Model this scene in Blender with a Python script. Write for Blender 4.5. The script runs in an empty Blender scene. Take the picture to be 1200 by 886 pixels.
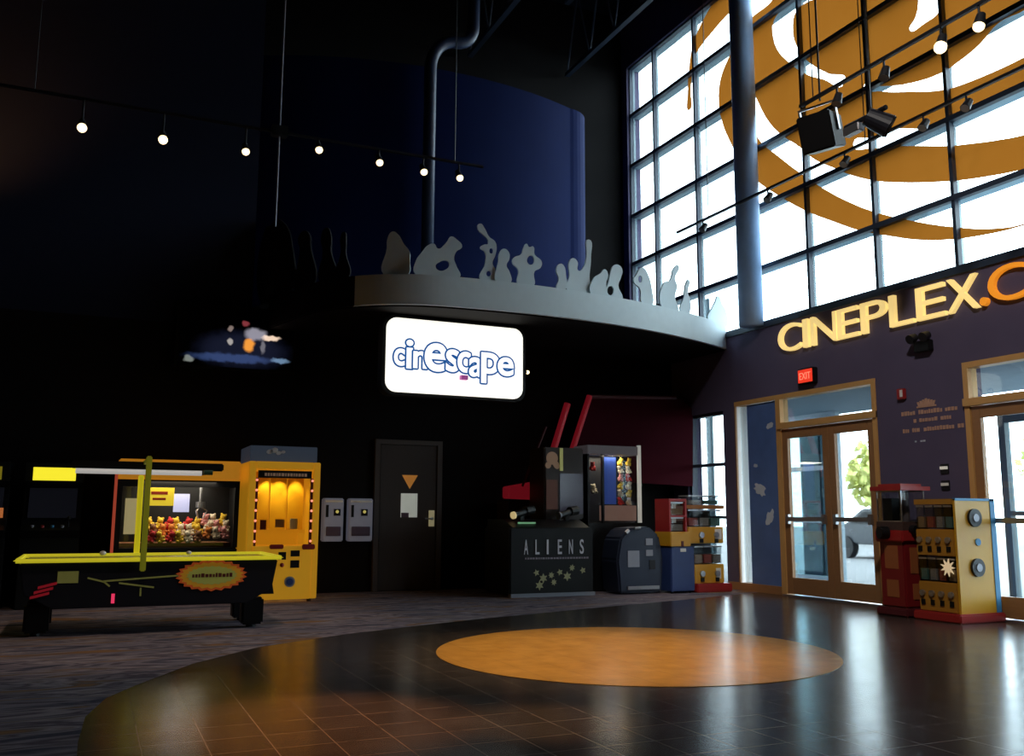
import bpy, bmesh, math, random
from mathutils import Vector, Matrix
random.seed(7)
C = bpy.context.scene.collection
SC = bpy.context.scene
PI = math.pi

# ------------------------------------------------------------------ camera, world, light, exposure
EYE = Vector((0, 0, 1.15)); FPX = 1084.0
PSI, PITCH, ROLL = math.radians(24.265), math.radians(8.475), math.radians(-0.249)
FWD = Vector((math.sin(PSI) * math.cos(PITCH), math.cos(PSI) * math.cos(PITCH), math.sin(PITCH)))
R0 = Vector((math.cos(PSI), -math.sin(PSI), 0)); U0 = R0.cross(FWD)
UP = U0 * math.cos(ROLL) + R0 * math.sin(ROLL); RT = R0 * math.cos(ROLL) - U0 * math.sin(ROLL)
cam = bpy.data.cameras.new('camera'); camo = bpy.data.objects.new('camera', cam); C.objects.link(camo)
m = Matrix((RT, UP, -FWD)).transposed().to_4x4(); m.translation = EYE; camo.matrix_world = m
cam.sensor_fit = 'HORIZONTAL'; cam.sensor_width = 36; cam.lens = FPX / 1200 * 36; cam.clip_end = 500
SC.camera = camo
SC.view_settings.view_transform = 'Standard'; SC.view_settings.look = 'None'
SC.view_settings.gamma = 1; SC.view_settings.use_curve_mapping = False
SC.view_settings.exposure = 0.0
SKY = 9.5
w = bpy.data.worlds.new('sky'); SC.world = w; w.use_nodes = True
bg = w.node_tree.nodes['Background']; bg.inputs[0].default_value = (0.78, 0.92, 1.0, 1); bg.inputs[1].default_value = SKY
SC.cycles.max_bounces = 8; SC.cycles.transparent_max_bounces = 12; SC.cycles.sample_clamp_indirect = 6
SC.cycles.caustics_reflective = False; SC.cycles.caustics_refractive = False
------
■ **WRITTEN TASK**:
Reproduce each line word for word and drop the pictures.

■ **SOLUTION FOR THIS PROBLEM**:
Model this scene in Blender with a Python script. Write for Blender 4.5. The script runs in an empty Blender scene. Take the picture to be 1200 by 886 pixels.
import bpy, bmesh, math, random
from mathutils import Vector, Matrix
random.seed(7)
C = bpy.context.scene.collection
SC = bpy.context.scene
PI = math.pi

# ------------------------------------------------------------------ camera, world, light, exposure
EYE = Vector((0, 0, 1.15)); FPX = 1084.0
PSI, PITCH, ROLL = math.radians(24.265), math.radians(8.475), math.radians(-0.249)
FWD = Vector((math.sin(PSI) * math.cos(PITCH), math.cos(PSI) * math.cos(PITCH), math.sin(PITCH)))
R0 = Vector((math.cos(PSI), -math.sin(PSI), 0)); U0 = R0.cross(FWD)
UP = U0 * math.cos(ROLL) + R0 * math.sin(ROLL); RT = R0 * math.cos(ROLL) - U0 * math.sin(ROLL)
cam = bpy.data.cameras.new('camera'); camo = bpy.data.objects.new('camera', cam); C.objects.link(camo)
m = Matrix((RT, UP, -FWD)).transposed().to_4x4(); m.translation = EYE; camo.matrix_world = m
cam.sensor_fit = 'HORIZONTAL'; cam.sensor_width = 36; cam.lens = FPX / 1200 * 36; cam.clip_end = 500
SC.camera = camo
SC.view_settings.view_transform = 'Standard'; SC.view_settings.look = 'None'
SC.view_settings.gamma = 1; SC.view_settings.use_curve_mapping = False
SC.view_settings.exposure = 0.0
SKY = 9.5
w = bpy.data.worlds.new('sky'); SC.world = w; w.use_nodes = True
bg = w.node_tree.nodes['Background']; bg.inputs[0].default_value = (0.78, 0.92, 1.0, 1); bg.inputs[1].default_value = SKY
SC.cycles.max_bounces = 8; SC.cycles.transparent_max_bounces = 12; SC.cycles.sample_clamp_indirect = 6
SC.cycles.caustics_reflective = False; SC.cycles.caustics_refractive = False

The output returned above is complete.